▶ _Brief_:
Take the line containing "Generate a Blender" as the first line and the line containing "from mathutils import Vector, noise" as the last, and output that span verbatim without any images.
▼▼▼
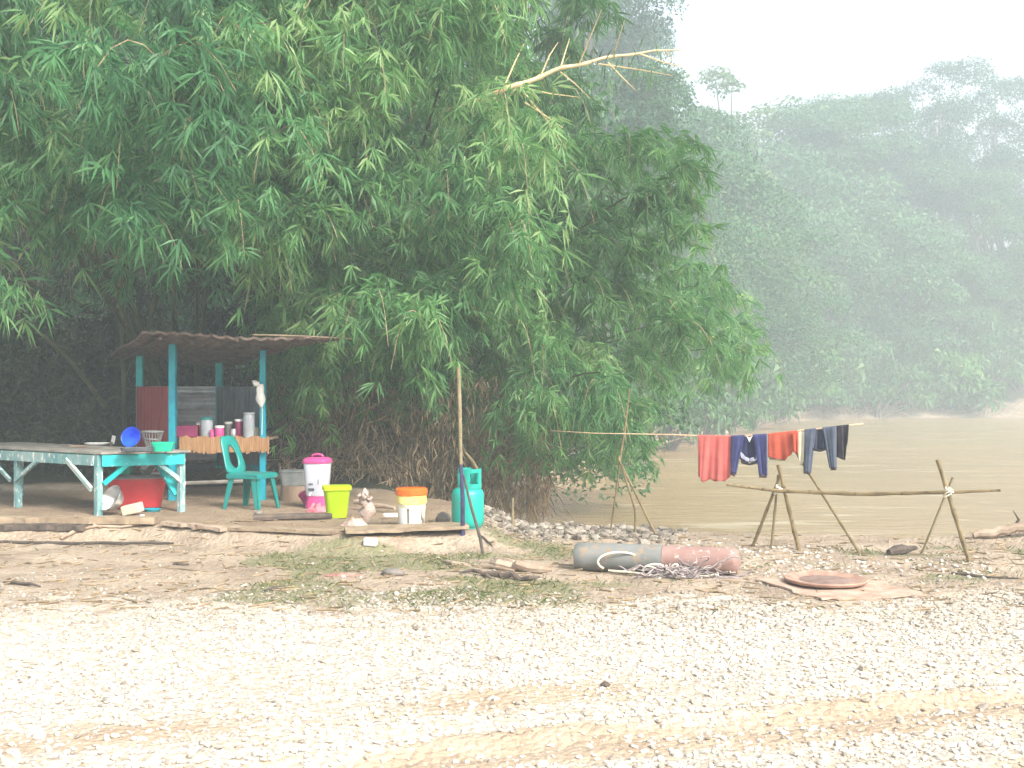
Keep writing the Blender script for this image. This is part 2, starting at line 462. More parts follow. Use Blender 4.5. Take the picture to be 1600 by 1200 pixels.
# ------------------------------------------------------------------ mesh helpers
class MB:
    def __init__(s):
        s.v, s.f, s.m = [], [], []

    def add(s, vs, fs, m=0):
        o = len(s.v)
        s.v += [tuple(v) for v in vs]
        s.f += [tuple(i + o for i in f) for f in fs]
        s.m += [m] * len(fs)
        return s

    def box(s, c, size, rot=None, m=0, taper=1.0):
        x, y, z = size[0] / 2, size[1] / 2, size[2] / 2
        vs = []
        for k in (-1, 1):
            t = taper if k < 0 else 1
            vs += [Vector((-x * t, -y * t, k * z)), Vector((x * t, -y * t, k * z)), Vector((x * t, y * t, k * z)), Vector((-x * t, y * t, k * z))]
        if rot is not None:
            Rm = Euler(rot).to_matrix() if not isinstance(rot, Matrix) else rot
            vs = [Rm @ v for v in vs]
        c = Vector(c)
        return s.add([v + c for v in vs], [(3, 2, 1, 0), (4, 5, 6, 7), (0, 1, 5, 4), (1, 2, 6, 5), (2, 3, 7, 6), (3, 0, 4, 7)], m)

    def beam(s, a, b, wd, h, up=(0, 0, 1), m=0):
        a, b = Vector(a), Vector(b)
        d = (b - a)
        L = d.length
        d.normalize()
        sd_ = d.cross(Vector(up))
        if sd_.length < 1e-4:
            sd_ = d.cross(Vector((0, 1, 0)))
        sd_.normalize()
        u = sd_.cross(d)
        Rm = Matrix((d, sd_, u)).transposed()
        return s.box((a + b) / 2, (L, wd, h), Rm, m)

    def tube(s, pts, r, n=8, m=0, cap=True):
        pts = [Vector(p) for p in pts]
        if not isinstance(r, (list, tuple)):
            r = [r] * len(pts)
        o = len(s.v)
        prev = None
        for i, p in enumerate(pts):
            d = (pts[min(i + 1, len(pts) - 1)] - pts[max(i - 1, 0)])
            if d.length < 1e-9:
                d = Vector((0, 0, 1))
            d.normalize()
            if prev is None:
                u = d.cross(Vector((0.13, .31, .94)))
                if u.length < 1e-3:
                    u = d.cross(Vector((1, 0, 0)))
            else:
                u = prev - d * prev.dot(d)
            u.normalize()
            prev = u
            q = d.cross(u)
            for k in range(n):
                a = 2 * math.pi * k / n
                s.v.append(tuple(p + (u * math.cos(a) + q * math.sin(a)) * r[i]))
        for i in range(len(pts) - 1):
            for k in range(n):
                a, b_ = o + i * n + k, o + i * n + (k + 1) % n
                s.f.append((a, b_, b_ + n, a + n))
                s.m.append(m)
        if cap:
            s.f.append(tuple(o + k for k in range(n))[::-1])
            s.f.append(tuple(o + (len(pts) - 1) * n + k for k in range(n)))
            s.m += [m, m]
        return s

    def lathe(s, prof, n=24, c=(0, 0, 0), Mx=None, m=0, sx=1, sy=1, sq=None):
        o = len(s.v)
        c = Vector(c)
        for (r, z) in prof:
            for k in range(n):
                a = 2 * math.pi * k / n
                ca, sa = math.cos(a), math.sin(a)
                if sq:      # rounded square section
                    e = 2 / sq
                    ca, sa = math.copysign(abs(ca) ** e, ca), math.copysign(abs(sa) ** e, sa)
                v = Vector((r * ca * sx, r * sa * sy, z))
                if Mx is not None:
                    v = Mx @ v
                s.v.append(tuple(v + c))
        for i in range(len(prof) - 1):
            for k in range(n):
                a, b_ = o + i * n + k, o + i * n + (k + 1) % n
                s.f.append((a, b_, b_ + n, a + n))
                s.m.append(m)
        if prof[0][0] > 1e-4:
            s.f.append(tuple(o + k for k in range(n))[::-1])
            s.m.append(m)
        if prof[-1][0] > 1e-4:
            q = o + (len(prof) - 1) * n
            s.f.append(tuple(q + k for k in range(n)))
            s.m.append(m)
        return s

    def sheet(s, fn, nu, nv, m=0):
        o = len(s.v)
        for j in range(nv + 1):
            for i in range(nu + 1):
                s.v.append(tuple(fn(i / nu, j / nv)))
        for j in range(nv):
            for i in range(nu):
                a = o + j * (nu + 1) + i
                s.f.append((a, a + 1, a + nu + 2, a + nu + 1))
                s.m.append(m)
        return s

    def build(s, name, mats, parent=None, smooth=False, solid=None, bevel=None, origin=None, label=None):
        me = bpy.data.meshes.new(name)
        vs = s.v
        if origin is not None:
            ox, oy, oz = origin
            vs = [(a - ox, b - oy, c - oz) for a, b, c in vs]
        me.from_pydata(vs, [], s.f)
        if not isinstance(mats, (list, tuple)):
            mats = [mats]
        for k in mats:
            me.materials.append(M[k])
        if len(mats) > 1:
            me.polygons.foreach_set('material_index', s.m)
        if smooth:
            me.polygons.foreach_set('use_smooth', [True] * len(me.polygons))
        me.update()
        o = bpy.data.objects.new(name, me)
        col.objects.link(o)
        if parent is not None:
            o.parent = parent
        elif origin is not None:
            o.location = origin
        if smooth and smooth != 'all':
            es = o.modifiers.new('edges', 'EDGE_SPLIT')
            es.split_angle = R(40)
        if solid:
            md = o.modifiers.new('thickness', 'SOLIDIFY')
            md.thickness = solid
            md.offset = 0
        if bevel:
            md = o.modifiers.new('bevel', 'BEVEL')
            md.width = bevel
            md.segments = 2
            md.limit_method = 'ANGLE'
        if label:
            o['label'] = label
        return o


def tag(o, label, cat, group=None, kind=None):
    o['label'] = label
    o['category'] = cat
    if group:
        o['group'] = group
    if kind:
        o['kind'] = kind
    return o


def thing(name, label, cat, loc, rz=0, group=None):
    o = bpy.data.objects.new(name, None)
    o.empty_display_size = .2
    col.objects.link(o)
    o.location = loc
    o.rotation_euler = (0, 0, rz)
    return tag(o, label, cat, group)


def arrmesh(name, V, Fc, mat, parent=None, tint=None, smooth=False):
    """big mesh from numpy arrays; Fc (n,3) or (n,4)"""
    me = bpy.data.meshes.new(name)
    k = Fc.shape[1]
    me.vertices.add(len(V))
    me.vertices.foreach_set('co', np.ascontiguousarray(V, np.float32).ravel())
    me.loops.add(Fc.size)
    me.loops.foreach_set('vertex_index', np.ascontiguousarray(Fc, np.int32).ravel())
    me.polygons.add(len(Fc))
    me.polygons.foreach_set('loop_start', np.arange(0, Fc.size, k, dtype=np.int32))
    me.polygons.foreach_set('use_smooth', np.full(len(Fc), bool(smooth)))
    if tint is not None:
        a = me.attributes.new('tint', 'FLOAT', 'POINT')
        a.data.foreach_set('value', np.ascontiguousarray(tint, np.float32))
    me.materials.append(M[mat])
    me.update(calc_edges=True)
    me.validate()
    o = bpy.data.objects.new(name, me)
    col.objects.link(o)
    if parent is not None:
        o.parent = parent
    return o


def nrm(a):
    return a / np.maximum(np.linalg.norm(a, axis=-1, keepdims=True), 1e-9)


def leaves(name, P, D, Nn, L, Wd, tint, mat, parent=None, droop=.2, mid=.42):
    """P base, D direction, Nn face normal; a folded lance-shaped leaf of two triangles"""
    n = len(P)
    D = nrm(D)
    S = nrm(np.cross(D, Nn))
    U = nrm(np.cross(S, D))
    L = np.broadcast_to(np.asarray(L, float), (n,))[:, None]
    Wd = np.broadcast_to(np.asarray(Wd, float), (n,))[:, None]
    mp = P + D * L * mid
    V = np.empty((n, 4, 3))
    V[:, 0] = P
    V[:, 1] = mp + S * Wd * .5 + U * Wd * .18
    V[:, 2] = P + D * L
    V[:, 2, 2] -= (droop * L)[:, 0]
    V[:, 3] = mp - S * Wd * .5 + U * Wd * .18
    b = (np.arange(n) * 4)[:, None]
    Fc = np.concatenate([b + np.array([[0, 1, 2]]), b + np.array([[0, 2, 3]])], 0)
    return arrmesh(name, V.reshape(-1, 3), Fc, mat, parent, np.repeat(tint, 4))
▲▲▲
▼▼▼
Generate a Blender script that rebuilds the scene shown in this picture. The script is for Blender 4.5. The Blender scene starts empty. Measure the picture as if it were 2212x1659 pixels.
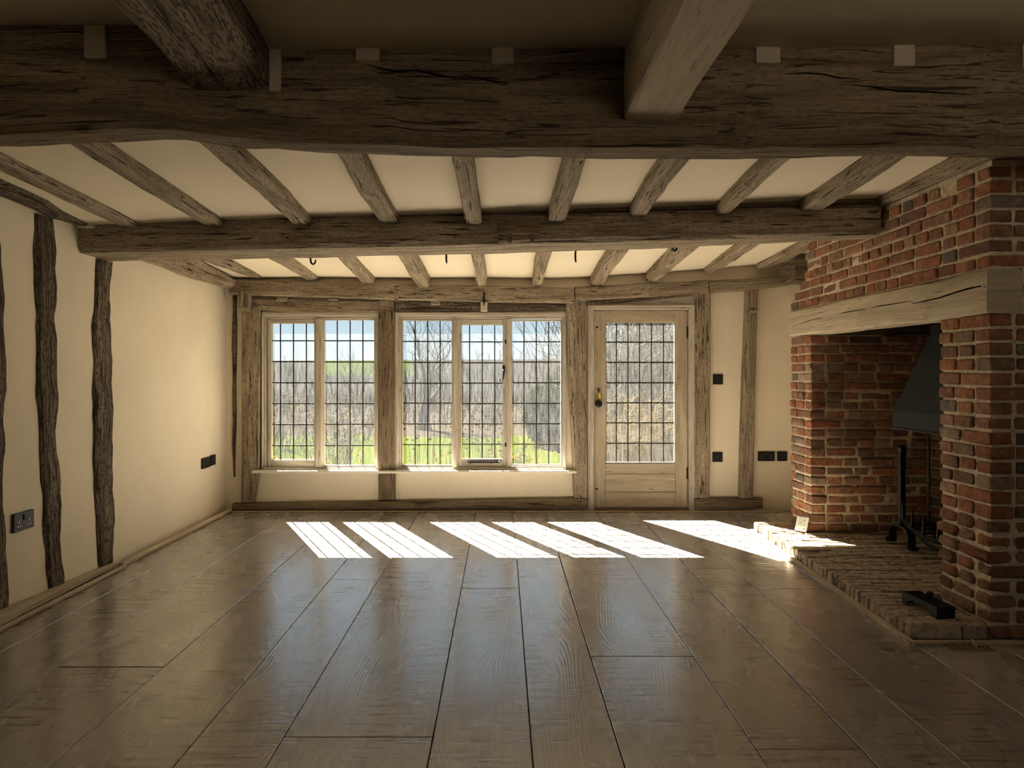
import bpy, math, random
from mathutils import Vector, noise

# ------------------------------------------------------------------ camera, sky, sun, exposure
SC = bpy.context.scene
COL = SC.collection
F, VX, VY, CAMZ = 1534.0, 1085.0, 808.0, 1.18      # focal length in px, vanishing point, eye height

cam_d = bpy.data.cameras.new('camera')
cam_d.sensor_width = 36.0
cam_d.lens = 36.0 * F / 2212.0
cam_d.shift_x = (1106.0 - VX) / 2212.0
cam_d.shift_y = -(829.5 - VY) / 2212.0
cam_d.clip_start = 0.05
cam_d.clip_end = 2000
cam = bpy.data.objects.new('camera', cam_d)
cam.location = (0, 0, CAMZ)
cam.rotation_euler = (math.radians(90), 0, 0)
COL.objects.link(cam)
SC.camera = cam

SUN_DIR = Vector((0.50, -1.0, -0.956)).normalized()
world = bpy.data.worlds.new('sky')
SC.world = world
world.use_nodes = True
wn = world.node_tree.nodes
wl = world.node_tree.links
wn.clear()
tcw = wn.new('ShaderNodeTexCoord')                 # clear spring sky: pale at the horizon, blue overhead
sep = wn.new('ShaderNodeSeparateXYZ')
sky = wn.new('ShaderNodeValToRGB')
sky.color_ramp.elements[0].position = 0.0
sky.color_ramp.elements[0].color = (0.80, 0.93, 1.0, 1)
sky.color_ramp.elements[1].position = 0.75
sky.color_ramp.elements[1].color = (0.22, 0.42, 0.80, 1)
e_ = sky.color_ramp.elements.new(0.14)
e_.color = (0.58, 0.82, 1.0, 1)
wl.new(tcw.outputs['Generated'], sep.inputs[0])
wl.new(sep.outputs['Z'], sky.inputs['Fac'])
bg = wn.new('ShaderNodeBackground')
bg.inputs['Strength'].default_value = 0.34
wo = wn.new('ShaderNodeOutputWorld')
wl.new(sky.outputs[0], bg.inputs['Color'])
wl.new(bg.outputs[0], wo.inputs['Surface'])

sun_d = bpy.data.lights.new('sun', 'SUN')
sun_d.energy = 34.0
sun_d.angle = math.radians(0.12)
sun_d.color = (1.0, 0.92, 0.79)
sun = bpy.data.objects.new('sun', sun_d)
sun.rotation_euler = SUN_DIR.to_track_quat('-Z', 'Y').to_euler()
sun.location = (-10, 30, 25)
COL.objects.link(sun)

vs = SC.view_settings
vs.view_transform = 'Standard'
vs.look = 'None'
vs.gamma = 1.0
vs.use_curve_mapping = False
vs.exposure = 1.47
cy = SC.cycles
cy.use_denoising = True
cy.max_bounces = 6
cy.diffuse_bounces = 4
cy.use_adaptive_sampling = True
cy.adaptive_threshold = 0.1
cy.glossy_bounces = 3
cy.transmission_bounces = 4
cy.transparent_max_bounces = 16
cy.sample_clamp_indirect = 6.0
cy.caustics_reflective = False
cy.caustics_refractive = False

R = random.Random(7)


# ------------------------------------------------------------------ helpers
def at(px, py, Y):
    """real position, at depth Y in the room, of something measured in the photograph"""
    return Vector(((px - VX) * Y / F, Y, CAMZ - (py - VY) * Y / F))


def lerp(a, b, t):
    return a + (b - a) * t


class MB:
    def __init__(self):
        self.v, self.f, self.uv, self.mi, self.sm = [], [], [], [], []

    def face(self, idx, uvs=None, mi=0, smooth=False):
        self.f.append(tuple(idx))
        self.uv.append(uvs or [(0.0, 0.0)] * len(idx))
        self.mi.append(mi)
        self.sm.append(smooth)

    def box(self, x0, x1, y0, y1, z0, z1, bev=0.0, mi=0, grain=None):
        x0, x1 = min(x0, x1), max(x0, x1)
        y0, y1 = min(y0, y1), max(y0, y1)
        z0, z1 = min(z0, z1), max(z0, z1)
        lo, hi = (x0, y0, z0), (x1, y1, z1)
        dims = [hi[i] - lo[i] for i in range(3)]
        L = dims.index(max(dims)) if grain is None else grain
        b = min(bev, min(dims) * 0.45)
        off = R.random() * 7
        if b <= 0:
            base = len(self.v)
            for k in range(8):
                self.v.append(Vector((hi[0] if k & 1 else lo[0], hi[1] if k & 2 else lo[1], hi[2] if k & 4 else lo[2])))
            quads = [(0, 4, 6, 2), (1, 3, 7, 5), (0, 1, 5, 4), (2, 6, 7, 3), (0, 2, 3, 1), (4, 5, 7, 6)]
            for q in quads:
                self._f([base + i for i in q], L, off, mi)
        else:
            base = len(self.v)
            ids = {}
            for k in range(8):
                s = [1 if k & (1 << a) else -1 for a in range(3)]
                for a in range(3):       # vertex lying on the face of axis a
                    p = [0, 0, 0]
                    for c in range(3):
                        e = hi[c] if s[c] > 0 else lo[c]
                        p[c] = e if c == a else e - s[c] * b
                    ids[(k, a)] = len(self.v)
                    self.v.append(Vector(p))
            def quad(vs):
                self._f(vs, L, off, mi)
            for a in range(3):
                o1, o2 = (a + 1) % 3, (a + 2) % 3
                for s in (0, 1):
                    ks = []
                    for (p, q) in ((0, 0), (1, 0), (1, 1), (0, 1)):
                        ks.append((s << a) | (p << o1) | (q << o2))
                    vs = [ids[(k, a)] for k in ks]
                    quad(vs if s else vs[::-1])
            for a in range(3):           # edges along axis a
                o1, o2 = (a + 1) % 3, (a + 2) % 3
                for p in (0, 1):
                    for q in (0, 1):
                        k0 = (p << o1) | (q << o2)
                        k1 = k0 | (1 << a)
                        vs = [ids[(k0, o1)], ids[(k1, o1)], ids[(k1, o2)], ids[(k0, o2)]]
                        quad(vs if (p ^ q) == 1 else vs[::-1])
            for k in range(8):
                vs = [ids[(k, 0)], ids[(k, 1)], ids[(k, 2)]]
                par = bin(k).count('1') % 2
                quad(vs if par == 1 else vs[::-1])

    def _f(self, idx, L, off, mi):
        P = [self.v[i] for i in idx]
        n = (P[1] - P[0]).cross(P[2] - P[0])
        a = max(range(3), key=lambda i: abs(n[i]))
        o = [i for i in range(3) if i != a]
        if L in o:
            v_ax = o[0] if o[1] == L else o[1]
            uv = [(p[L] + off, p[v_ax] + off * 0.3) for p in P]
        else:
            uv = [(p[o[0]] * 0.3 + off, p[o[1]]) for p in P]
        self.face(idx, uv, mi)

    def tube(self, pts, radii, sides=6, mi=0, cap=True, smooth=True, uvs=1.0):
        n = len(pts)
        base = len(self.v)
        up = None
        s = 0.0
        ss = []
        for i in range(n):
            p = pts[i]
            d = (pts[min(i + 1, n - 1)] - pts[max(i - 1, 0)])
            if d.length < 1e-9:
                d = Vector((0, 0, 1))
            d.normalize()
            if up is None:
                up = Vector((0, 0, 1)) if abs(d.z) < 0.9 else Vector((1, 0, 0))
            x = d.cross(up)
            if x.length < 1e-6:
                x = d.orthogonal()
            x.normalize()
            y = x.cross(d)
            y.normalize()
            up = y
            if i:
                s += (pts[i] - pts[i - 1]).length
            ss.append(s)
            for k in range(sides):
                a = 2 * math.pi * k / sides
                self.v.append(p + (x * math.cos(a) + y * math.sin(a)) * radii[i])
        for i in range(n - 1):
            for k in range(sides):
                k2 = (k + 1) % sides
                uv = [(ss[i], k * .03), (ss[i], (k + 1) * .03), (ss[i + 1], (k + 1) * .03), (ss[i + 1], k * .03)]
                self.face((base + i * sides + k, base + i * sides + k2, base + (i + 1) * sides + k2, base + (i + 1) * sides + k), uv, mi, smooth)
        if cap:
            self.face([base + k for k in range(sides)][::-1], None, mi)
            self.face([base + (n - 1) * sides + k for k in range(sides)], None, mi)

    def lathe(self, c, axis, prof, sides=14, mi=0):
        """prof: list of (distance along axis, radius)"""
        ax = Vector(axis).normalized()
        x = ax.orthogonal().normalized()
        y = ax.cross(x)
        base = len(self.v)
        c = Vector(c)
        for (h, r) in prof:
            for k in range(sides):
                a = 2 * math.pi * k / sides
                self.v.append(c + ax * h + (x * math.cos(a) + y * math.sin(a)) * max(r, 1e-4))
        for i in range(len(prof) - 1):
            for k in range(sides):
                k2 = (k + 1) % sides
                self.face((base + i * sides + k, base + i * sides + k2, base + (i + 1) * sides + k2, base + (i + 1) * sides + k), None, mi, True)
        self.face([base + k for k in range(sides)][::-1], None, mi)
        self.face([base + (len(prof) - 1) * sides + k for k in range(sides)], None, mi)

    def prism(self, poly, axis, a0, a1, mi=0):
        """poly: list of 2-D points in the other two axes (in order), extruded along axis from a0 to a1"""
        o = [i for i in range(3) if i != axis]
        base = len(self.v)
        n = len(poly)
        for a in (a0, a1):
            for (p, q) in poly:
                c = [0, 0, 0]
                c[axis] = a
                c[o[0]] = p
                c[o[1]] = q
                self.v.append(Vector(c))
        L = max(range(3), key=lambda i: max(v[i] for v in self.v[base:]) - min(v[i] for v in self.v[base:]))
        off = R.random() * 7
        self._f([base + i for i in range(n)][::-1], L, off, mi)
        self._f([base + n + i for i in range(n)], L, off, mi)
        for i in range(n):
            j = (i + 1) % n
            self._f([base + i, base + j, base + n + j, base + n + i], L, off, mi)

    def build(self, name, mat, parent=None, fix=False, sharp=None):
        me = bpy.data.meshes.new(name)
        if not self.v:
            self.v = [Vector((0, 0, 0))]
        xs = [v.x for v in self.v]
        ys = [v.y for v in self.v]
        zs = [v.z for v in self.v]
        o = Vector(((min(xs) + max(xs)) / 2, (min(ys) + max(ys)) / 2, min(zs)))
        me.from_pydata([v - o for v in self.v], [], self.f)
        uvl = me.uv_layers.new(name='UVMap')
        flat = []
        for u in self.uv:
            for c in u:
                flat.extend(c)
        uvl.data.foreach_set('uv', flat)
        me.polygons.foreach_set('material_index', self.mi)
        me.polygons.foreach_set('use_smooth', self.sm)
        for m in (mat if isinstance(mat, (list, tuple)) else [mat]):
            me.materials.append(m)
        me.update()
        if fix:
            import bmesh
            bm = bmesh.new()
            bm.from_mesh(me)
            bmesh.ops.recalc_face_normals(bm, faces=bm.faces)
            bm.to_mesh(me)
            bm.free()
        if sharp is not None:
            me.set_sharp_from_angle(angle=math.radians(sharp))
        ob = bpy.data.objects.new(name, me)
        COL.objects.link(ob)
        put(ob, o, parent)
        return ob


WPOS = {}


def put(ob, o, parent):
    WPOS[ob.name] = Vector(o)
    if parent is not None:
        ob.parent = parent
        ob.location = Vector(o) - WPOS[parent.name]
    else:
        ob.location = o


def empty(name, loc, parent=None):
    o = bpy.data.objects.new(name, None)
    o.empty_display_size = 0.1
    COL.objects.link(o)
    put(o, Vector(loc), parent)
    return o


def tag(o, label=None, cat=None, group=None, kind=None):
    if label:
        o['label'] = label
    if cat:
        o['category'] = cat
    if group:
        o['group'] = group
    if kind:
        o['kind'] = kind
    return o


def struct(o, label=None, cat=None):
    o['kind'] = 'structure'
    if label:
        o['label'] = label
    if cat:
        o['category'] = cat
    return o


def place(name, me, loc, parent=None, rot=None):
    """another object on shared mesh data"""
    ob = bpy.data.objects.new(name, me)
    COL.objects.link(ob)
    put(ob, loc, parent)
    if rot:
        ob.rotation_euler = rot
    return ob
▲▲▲
▶ _Exercise result_:
Generate a Blender script that rebuilds the scene shown in this picture. The script is for Blender 4.5. The Blender scene starts empty. Measure the picture as if it were 2212x1659 pixels.
import bpy, math, random
from mathutils import Vector, noise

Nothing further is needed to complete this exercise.